Reducing government stakes

The biggest benefit of reducing the government’s stake, according to Mr Kharat, is the availability of additional capital. “The government does support with capital required by the banking industry. However, for the projected growth of IDBI Bank, we need additional capital that can be raised by diluting the government stake. Even if the government stake is reduced from 74% to over 51%, a huge burden will be lifted,” he says. Other benefits include improvements in corporate governance through the entry of new strategic investors in the board, and talent acquisition. 

In March 2016, ratings agency Crisil downgraded its ratings on the securities of eight PSBs, one of which was IDBI Bank. In a press release, Crisil said its actions were “driven by the expectation that the asset quality problems being faced by PSBs will remain acute and continue through most of the next fiscal year. The resultant impact on profitability and capitalisation can further dent the credit profiles over the medium term.”

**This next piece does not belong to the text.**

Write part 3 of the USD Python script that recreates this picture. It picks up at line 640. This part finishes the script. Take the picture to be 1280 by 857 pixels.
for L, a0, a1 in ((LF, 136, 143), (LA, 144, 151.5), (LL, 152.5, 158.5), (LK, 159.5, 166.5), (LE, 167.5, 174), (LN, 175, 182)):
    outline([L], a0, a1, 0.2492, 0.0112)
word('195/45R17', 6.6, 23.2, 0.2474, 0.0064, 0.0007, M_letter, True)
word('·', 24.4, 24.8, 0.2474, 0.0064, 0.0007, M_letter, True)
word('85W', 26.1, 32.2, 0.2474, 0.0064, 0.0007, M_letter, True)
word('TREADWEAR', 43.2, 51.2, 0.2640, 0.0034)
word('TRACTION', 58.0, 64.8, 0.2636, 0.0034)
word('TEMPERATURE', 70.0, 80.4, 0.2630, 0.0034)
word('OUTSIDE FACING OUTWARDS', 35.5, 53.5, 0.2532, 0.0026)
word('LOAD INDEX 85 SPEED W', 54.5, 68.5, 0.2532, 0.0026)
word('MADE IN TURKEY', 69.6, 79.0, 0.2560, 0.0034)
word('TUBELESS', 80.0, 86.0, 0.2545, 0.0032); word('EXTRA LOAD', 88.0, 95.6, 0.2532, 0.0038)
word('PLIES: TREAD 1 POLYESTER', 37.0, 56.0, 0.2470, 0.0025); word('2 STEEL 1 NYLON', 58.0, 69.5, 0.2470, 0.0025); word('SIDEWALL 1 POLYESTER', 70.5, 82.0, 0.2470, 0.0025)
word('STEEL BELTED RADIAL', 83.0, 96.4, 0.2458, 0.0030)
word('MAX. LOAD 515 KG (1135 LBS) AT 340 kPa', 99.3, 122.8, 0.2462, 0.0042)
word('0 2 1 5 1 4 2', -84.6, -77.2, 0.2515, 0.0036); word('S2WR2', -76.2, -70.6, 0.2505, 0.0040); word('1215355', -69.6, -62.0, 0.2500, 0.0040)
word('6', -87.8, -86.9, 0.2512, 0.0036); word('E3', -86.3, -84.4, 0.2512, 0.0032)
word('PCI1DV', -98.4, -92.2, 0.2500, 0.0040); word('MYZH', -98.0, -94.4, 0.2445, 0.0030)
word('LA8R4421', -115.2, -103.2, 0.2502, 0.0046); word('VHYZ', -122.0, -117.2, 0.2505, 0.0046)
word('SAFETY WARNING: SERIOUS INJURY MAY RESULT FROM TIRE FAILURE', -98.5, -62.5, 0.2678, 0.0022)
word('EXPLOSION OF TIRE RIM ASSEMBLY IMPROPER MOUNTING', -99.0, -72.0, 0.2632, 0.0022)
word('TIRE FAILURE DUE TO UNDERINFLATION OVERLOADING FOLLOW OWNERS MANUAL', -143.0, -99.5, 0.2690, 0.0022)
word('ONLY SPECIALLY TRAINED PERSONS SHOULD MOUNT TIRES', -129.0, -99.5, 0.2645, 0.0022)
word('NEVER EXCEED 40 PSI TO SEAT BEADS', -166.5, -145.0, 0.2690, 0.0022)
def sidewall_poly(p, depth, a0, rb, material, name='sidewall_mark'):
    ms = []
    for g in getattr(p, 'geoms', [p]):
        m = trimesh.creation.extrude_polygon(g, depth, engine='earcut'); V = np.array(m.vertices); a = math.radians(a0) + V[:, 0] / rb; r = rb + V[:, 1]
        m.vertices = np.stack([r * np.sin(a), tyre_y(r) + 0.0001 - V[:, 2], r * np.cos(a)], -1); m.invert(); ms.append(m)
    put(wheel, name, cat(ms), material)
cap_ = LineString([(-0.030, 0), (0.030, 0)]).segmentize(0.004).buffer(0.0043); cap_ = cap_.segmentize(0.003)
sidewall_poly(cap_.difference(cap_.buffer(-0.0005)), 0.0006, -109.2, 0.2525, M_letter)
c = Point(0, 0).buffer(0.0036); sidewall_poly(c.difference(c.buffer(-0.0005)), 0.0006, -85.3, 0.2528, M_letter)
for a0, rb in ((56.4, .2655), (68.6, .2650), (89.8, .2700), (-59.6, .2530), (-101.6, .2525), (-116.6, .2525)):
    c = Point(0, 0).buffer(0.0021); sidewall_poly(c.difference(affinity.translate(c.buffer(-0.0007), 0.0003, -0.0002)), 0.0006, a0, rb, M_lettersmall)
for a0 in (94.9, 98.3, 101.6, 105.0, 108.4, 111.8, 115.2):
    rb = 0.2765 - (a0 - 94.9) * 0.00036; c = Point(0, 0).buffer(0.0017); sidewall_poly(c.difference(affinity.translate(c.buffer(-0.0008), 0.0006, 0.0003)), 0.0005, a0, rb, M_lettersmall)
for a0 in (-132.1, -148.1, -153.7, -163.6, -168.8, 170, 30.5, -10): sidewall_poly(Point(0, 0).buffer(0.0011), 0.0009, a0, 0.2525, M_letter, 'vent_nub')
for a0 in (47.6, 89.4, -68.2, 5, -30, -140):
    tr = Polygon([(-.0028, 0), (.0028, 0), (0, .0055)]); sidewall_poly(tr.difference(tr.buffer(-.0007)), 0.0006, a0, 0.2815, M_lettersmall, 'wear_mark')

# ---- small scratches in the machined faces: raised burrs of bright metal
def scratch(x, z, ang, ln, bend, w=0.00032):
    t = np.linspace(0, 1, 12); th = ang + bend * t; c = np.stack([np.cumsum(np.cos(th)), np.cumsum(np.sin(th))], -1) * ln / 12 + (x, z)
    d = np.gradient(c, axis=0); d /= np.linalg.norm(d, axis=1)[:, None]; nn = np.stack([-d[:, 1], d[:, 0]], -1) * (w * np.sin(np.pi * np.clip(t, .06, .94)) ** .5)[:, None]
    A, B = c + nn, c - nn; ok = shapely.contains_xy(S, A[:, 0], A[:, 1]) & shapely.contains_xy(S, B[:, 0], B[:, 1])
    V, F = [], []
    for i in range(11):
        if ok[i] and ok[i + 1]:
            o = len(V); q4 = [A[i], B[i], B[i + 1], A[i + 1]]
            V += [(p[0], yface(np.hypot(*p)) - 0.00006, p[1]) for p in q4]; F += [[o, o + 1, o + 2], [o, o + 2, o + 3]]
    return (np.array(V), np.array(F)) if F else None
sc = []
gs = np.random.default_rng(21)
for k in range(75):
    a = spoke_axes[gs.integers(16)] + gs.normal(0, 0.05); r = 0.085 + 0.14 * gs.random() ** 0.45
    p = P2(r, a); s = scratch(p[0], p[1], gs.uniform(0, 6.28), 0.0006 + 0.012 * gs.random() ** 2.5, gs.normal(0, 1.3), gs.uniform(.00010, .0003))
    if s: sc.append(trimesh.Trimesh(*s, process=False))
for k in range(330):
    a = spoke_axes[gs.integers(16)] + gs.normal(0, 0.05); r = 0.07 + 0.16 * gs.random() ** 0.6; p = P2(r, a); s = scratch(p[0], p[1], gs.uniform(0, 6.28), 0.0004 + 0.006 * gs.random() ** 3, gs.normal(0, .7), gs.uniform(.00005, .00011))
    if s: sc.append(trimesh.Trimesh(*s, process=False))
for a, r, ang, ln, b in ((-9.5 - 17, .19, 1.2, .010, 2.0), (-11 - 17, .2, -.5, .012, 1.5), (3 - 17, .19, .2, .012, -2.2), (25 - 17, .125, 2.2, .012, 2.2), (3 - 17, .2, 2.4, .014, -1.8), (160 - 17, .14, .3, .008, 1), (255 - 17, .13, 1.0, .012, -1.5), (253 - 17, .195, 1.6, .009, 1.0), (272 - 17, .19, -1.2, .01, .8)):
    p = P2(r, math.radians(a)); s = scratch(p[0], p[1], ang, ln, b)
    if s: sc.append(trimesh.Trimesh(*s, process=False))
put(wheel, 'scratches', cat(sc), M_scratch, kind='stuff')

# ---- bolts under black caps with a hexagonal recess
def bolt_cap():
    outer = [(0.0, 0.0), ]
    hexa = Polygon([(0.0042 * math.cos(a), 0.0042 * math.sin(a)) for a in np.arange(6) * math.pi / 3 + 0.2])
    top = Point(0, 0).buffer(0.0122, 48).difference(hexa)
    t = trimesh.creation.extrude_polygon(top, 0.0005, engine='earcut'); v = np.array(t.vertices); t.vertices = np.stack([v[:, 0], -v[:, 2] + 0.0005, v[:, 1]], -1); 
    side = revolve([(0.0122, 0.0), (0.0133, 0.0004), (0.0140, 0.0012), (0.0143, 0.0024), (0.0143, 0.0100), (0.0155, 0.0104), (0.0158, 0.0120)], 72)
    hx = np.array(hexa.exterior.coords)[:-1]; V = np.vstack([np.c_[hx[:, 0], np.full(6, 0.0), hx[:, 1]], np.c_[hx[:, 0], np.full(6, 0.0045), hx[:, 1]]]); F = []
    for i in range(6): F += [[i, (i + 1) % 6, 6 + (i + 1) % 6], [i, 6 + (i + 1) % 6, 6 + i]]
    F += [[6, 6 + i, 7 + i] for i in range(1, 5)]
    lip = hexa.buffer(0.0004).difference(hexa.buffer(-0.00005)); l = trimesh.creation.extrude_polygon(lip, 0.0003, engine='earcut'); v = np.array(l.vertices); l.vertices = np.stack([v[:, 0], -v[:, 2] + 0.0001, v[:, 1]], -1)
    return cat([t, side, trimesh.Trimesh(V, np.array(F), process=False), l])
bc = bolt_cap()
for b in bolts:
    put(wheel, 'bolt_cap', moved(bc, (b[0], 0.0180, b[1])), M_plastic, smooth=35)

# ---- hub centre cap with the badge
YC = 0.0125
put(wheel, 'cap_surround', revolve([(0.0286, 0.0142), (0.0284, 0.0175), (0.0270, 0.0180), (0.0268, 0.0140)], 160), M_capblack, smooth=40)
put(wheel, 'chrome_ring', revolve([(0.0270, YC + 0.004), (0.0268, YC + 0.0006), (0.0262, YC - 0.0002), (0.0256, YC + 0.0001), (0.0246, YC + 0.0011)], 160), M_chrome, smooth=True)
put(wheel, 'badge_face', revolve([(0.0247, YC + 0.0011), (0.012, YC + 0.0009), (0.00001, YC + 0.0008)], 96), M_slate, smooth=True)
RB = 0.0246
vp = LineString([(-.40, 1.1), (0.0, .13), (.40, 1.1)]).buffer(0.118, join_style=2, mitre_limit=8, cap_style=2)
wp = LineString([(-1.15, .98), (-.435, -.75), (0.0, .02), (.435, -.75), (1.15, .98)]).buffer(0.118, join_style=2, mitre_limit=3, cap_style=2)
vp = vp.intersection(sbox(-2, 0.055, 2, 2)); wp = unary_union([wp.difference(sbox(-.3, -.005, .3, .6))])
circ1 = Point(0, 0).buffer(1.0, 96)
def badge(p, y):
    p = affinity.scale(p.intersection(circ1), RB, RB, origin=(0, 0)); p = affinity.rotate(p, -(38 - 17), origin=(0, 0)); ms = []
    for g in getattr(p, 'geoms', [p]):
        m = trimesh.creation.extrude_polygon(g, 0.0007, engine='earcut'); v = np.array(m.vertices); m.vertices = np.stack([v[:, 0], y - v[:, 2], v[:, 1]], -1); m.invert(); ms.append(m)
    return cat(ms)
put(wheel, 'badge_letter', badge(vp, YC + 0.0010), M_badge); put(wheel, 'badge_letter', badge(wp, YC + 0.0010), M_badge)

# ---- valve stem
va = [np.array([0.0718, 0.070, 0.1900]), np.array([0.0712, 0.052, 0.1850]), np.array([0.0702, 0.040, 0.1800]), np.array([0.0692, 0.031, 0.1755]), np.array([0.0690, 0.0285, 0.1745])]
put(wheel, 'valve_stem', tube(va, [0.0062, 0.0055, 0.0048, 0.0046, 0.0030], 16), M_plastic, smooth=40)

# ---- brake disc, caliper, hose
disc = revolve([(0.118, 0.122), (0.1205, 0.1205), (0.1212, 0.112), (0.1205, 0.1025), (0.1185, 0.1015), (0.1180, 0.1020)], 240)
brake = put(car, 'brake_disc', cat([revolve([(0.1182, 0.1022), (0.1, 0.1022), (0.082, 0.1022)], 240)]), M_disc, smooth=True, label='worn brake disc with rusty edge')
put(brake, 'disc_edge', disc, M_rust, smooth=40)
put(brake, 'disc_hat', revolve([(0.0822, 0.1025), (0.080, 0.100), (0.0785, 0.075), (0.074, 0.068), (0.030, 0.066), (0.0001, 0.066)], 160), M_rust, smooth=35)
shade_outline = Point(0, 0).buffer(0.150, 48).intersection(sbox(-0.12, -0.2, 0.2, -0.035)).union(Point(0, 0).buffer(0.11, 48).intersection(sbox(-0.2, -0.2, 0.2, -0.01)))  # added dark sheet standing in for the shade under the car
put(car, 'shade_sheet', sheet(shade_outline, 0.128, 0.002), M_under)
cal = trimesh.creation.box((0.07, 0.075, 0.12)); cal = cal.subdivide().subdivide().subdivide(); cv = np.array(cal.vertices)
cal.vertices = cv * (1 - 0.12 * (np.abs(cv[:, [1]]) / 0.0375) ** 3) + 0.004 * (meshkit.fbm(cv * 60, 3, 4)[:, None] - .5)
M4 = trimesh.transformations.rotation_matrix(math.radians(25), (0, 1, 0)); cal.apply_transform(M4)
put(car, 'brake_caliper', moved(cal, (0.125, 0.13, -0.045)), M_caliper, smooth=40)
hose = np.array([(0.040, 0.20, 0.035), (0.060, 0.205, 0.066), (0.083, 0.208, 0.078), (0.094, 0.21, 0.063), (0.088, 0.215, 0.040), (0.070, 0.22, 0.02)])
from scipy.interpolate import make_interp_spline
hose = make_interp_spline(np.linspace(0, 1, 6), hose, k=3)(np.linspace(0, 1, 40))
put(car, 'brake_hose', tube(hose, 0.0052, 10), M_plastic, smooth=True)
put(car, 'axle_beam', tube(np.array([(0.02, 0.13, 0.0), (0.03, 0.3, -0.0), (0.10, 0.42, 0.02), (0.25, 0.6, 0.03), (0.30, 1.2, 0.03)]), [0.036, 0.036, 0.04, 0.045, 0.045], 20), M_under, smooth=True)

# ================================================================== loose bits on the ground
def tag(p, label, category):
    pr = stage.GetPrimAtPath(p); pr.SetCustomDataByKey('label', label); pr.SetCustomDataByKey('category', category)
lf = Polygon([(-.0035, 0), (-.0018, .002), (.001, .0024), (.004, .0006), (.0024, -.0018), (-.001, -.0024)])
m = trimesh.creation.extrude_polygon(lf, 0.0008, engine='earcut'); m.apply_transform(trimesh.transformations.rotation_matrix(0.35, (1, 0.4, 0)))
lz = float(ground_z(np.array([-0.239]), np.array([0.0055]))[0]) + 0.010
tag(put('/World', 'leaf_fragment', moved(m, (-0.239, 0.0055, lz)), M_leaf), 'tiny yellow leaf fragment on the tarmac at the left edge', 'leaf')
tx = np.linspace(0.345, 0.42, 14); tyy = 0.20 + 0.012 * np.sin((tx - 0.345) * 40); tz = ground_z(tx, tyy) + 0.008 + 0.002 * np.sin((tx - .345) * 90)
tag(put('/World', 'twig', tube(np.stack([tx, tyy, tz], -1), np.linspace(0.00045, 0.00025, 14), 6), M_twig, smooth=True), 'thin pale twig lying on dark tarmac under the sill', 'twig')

R Gandhi, deputy governor at RBI, points out that the main challenge faced in diluting the government stake in IDBI Bank will be “timing and market pricing”. “The pace of disinvestment will depend on market receptivity,” he says. He does not foresee employee-related issues in this exercise because IDBI Bank is a new generation bank. “IDBI Bank is a different genie than other PSBs. The age profile of employees is much younger, which is a natural advantage. They would be willing to take this challenge. Their pay structure is also very different from other PSBs, hence it should be easy enough to manage,” he adds.

The Indian government might have set in motion a few measures to alter the ownership structure of PSBs, but it is going to be a long-drawn affair. It is also widely accepted that privatisation on its own is no panacea. Hence, it is critical that PSBs focus on improving corporate governance and strengthening their performance. Any strategy, be it consolidation or privatisation, will only be effective once this is achieved.